Count to 10 on August 24, 2011 at 4:15 PM

The Obamites are going to find a moderate candidate to run a third party to split the independent vote. 100% guranteed. It is the only way Obama can win re-election, and they are desparate enough to do it. Mark my words. There will be a 3rd party candidate that is a rino/moderate type. Obama wins re-lection. Game over.

paulsur on August 24, 2011 at 4:14 PM

Oh, I wouldn’t put it past them to try. That doesn’t mean it will work.

Missy on August 24, 2011 at 4:32 PM

Any one promoting a third party in my opinion is an Obama supporter.
bluefox on August 24, 2011 at 3:42 PM
Well, unless we are talking about shaving mostly points off Obama.

Count to 10 on August 24, 2011 at 4:15 PM

I was speaking of a third party Republican which would include any faux B.O. supporter running on a Republican ticket. Since Huntsman/Trump etc were being discussed.

Do you think if they ran Huntsman or Trump on a Republican Ticket or an Independent ticket, they would pull votes from B.O.? I don’t see even Democrats doing that. Many are ready to vote Republican and they know better than Republicans what voting for a third party would do. Don’t think they have forgotten that the nomination was stolen from Hillary.

Don’t forget millions crossed over and voted for the McCain/Palin ticket(Dems)unlike many R’s that stayed home and didn’t vote.

bluefox on August 24, 2011 at 4:47 PM

He’s neither Anderson or Perot.

He’s Tim Cahill.

Last year, in Mass., “Cadillac Coup Deval” Patrick (Obama Jr.) was looking at electoral slaughter against Republican Charlie Baker in the race for Governor.

Cahill (who was a Democrat that worked for Patrick) suddenly jumped into the race as “An Independent” and, -whatayaknow?!- Patrick eeks out the victory as Cahill siphon’s anti-Patrick votes away from Baker.

Draw your own parallels…

SuperCool on August 24, 2011 at 4:56 PM

The big question: why is it that Democrats aren’t looking to jump ship?

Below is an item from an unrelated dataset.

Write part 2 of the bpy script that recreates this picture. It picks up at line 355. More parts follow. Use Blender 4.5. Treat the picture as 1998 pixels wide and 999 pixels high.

Always, and ever, it is the Republicans about to go wobbly, never, ever, Democrats. They have got to be seeing the handwriting on the wall as Obama is about to take all of them on a kamikaze run electorally. Are they all really that set on staying with it while it goes down in flames, probably taking the Senate down with it? We hear talk of a ‘liberal’ needing to primary Obama but never a ‘centerist’ Democrat. Yet a lot of Democrats have got to be hurting bad, very bad, by this economy… where are they? Or is the Democratic Party that of the FatCats and Moochers?

If so can the FatCats just give cash directly to the Moochers and leave the rest of us out of it? You don’t need a political party for that.

And if it isn’t, if there is some portion of middle America still in the party? Why aren’t they looking to jump ship?

ajacksonian on August 24, 2011 at 5:07 PM

Jon/John (Huntsman/Edwards) has no chance.

BHO Jonestown on August 24, 2011 at 5:07 PM

Less than moderate risk here Republicans in the present climate. With President Unprecedented at 35 percent approval (Who are those people?) Perot was funded by himself and the piggy banks of a devoted populist following. More risk for Huntsman with the Democrat bonus bucks he would need to rely on. A vote for him is a vote to reelect the incumbent destructive children. I think most Indies are smart enough to realize that (being one myself) and even some Dems seem to be getting a clue, If he helps them do it he gets his reward, maybe as designated ignored Republican cabinet member. If he runs and they still lose, he’s old ham and cheese. He wouldn’t get invited to a Lib cocktail party for years. More risk for him. He may wanna think twice.

curved space on August 24, 2011 at 5:09 PM

The big question: why is it that Democrats aren’t looking to jump ship?

ajacksonian on August 24, 2011 at 5:07 PM

I read a lot and research many various forums/blogs. It’s just recently that I started posting. During the 2007-2009 period I was involved with a group of Conservatives and we emailed/faxed/called Congress members continuously. Every State multiple times, Reps & Senators. Now that the House turned over, it’s time to work again.
From what I sense now is that many elected Dems are very upset as they are not receiving any funding for their re-election. In 2008, around 4.5 to 6 or more million of Hillary Dems crossed over and voted for McCain/Palin. They have not gone away, nor have they forgotten the nomination was stolen from Hillary. The main reason McCain/Palin lost was due to 2 things. 1. R’s stayed home. 2. Caucus fraud. I don’t think the R’s will stay home this time. However, Caucus fraud and other fraud is the greatest danger. What the States that have Caucus have done to remedy this, I don’t know.
That is the risk I see.

bluefox on August 24, 2011 at 5:37 PM

The main stream media needs to give up promoting Huntsman. NOBODY gives a damn about this man, let alone gives a damn about his potential to be POTUS. Give it up already.

karenhasfreedom on August 24, 2011 at 6:05 PM

Drop out now, Huntsman.

disa on August 24, 2011 at 7:20 PM

Huntsman…
Feel the Excitement!!

Cicero43 on August 24, 2011 at 1:31 PM

Hunstman is a great candidate…

…for those who couldn’t handle the excitment of Pawlenty.